Desktop Resetter -- If you organize numerous icons on your desktop and frequently lose that organization (switching monitor resolutions can do it), you can use Desktop Resetter to restore your icons to their favored positions. I've found Desktop Resetter handy because I have two large monitors and I tend to keep icons pertaining to current projects on my desktop. The problem arises when I start up from a different disk that doesn't know about my monitor settings. Much of the time, after I return to my primary startup disk, all my desktop icons are haphazardly splashed against the right edge of the right-hand monitor, requiring five minutes of fiddling to get everything back where I want. [I encounter a similar problem using my PowerBook 5300cs on multiple external monitors. -Jeff]

Enter Desktop Resetter.
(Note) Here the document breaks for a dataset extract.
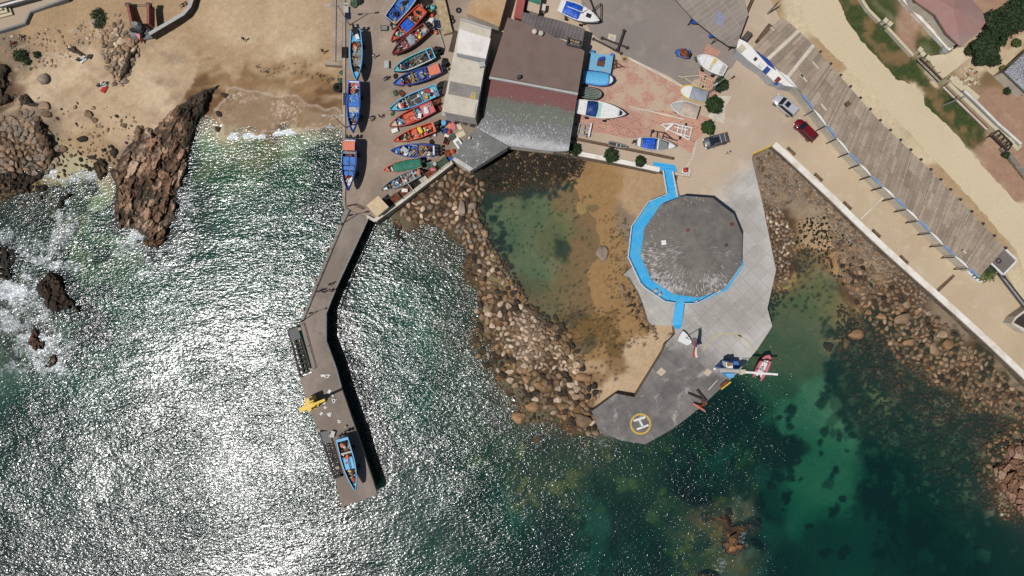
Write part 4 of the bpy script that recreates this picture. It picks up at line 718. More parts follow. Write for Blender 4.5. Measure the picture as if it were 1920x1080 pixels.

All you do is make sure your icons are placed properly, then run Desktop Resetter and tell it to remember your icon settings. Then you forget about it until the next time you find your icons strewn randomly about your desktop. Before you go to the work of moving everything back into place, run Desktop Resetter again and tell it to reset icons to their remembered positions. Obviously, icons that have appeared since you told Desktop Resetter to remember positions won't move, but everything else magically jumps back into place. Since booting with other disks often happens in periods of high stress (like recovering files or testing dangerous software), it's especially nice not to also suffer the irritation of a messy desktop.

I have no particular complaints with Desktop Resetter, since it does what it promises with a minimum of fuss. Although having Desktop Resetter remember icon positions frequently is possible, thanks to its Quick Remember hotkey (a Quick Reset hotkey is also available), that's more than I need, so I've not messed with it. It's worth reading the Read Me file for additional tips and hints.

Desktop Resetter is $10 shareware, runs on any Mac with System 7.5 or later, and is a 121K download. If you've ever been annoyed at having to reorganize desktop icons after switching resolutions or changing monitors, check out Desktop Resetter.